Saturday, May 09, 2015

A mother is still a mother

Today I wondered, would Singaporeans give up their seats on the train if they see a heavily pregnant teenager? Or would they just judge her and punish her for her actions by letting her stand? Something silly to ponder about, as usual.

When I was young there were many kittens at the coffeeshop below, as well as the wet market when it wasn't a Shengsiong yet. I always caught one and brought it home, played with it for a day before sending it back at night.

This one day I saw some people gathering around a box, and I looked in to see a kitten which eyes and ears hadn't even opened yet. Me being an innocent kid who didn't know anything, I brought it home like I did with the other kittens.

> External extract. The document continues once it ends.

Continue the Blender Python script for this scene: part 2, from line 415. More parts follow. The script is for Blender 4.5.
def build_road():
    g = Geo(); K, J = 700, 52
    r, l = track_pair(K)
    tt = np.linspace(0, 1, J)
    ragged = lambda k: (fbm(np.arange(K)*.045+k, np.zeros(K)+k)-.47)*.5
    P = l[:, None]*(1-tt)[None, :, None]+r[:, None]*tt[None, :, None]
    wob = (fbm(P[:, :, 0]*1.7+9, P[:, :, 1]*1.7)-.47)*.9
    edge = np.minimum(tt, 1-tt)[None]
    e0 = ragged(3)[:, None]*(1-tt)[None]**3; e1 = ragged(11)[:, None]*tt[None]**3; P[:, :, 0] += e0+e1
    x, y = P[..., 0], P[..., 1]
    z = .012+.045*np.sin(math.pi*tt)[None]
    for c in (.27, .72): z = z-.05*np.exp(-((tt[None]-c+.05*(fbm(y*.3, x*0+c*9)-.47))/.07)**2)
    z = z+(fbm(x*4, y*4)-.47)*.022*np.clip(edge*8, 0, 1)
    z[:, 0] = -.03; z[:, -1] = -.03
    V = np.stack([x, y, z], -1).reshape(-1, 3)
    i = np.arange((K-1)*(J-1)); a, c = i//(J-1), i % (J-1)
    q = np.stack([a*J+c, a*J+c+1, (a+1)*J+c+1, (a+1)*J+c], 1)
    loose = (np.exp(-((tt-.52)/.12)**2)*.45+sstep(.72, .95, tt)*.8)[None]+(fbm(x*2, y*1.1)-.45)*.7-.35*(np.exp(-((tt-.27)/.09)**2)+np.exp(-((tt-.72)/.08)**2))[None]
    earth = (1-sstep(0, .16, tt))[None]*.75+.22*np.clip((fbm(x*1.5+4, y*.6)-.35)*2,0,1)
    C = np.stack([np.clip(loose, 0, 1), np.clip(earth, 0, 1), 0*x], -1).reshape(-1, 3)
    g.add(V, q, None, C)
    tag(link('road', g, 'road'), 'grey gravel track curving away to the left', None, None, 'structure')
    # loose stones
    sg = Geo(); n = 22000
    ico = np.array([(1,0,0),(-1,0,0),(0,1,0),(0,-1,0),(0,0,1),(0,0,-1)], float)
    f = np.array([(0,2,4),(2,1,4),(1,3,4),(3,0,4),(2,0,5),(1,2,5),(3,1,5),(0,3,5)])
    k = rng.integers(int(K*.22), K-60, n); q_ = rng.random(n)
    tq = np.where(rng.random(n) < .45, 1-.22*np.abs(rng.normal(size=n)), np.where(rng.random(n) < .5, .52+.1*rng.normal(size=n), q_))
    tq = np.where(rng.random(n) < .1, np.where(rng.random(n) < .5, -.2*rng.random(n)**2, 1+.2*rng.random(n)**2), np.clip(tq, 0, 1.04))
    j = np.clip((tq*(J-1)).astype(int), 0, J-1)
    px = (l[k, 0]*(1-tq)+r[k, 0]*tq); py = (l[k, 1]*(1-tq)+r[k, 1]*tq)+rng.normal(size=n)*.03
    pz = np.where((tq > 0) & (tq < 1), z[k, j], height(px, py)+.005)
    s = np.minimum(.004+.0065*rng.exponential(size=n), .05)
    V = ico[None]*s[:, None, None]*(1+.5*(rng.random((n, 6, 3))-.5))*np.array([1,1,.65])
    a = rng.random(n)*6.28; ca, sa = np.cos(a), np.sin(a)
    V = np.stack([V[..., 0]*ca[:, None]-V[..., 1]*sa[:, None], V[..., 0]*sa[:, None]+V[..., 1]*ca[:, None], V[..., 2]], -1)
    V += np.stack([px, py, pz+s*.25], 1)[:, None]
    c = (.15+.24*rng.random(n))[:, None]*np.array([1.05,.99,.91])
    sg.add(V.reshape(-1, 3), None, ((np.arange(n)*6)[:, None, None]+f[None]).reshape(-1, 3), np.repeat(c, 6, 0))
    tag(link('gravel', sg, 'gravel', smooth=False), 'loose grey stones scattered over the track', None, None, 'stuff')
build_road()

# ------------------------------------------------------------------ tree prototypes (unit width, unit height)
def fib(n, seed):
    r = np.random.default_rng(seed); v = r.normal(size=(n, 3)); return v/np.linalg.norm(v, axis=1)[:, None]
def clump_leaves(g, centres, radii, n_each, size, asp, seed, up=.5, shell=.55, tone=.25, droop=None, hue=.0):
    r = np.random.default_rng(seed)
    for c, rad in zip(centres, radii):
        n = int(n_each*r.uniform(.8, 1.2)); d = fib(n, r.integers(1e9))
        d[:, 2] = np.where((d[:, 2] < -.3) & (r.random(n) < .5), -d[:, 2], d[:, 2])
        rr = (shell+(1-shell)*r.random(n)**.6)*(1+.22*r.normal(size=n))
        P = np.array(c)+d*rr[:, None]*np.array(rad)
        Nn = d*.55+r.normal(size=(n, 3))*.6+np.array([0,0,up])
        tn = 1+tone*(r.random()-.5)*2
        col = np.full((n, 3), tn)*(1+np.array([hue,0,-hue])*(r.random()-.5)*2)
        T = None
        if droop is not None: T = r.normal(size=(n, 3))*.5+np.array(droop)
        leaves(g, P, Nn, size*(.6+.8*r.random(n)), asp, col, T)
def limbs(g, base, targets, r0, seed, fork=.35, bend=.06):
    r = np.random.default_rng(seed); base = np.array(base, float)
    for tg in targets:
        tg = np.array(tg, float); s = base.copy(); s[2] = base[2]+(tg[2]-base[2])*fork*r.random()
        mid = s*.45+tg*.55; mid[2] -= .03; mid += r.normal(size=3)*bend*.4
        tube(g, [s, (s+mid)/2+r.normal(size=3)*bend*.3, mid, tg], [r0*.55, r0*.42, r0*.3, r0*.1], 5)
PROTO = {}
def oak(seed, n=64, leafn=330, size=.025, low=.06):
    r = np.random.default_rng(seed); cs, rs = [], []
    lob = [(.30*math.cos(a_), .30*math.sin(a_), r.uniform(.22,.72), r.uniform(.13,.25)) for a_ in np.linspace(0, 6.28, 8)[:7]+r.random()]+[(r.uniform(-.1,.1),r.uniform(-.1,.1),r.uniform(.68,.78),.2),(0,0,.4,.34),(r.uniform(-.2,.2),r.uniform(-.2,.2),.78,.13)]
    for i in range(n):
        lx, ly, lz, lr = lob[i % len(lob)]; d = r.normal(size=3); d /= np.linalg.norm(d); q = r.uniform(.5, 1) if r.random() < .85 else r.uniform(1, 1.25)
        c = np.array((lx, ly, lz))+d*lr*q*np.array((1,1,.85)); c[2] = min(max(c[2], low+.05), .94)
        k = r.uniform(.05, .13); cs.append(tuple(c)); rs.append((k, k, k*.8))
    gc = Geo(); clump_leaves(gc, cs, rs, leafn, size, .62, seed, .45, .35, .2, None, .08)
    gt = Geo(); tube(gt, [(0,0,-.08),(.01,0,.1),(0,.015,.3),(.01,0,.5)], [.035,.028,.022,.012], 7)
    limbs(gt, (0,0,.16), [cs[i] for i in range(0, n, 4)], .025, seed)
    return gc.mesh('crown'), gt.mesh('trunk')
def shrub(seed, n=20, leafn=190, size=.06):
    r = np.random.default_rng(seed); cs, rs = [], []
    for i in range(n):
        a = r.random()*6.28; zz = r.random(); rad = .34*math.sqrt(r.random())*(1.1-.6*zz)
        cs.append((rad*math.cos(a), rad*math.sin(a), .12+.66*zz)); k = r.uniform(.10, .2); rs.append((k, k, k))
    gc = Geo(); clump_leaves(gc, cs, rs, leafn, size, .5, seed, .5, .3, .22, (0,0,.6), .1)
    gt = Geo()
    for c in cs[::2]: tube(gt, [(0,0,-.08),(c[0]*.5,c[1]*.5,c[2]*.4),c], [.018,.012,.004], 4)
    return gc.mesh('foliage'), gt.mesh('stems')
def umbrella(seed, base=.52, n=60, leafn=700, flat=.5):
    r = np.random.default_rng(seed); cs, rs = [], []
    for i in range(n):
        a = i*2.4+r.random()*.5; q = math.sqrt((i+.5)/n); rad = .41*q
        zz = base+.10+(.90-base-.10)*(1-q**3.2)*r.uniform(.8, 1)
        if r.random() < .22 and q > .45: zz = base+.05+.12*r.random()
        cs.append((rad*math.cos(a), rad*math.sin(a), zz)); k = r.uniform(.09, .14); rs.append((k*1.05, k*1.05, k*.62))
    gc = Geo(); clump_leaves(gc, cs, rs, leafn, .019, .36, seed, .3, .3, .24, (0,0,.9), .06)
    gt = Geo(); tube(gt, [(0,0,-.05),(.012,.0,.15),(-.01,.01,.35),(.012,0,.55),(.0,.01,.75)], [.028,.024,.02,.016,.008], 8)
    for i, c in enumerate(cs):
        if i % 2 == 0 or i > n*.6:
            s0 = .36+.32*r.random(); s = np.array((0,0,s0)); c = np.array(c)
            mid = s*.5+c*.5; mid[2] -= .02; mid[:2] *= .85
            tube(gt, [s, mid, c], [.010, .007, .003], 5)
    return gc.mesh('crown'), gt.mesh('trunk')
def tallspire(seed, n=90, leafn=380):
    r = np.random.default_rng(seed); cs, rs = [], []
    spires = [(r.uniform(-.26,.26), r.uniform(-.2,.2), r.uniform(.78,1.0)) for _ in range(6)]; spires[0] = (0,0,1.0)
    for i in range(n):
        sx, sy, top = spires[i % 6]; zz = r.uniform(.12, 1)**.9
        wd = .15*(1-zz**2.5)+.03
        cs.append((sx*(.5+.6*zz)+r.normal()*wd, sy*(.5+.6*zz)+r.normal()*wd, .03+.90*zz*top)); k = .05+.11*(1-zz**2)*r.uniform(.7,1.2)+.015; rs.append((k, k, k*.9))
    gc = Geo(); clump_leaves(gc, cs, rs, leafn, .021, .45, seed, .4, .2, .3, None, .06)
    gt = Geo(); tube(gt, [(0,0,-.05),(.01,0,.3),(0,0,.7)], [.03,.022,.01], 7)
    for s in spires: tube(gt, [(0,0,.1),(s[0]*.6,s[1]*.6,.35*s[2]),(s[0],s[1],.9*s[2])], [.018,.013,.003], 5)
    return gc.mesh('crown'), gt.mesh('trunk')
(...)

I'm not sure why but I didn't bring it back that same night, and instead made it a bed out of a box and kept it overnight. It meowed the whole night, loudly and shrieking, and my mom told me to bring it back downstairs the next morning.

So what I remember happened is this: a cat had overturned all the beer cartons at the coffeeshop, frantically looking for the newborn I had brought home.

I recognised that particular cat as the garang one, as my little brother and I always called her, because not only was she sombong as heck but she was good at glaring and hissing at whoever came towards her. She was a million times more untouchable without her baby.

Something I read somewhere before; a cat can have different coloured kittens at once, because she can still get pregnant by other male cats when she already is. A litter of kittens have the same mother, but not always the same father.

Cats going through fires to save their offspring; lionesses fighting their partners, the very king of the jungle, to prevent them from eating their cubs; your own mother saying she's full even when she's not, to let you have the last bit of her food.

Tomorrow is my sister-in-law's first Mother's Day being a mom. Something happened along somewhere that made me envious of mother-daughters instead of couples, and I can't help thinking all the time what it'd be like to have a little girl I can call mine. I have found the perfect other half, I can't help thinking of having the perfect second me.

That's all I have to say about Mother's Day. It's not just about my own mother, but also my grandmother, and any woman who's had a life growing inside her womb.

A mother is a mother, whether it's a four-legged animal whose babies are from different fathers, or a young girl who mistakenly gave her body to someone she thought loved her.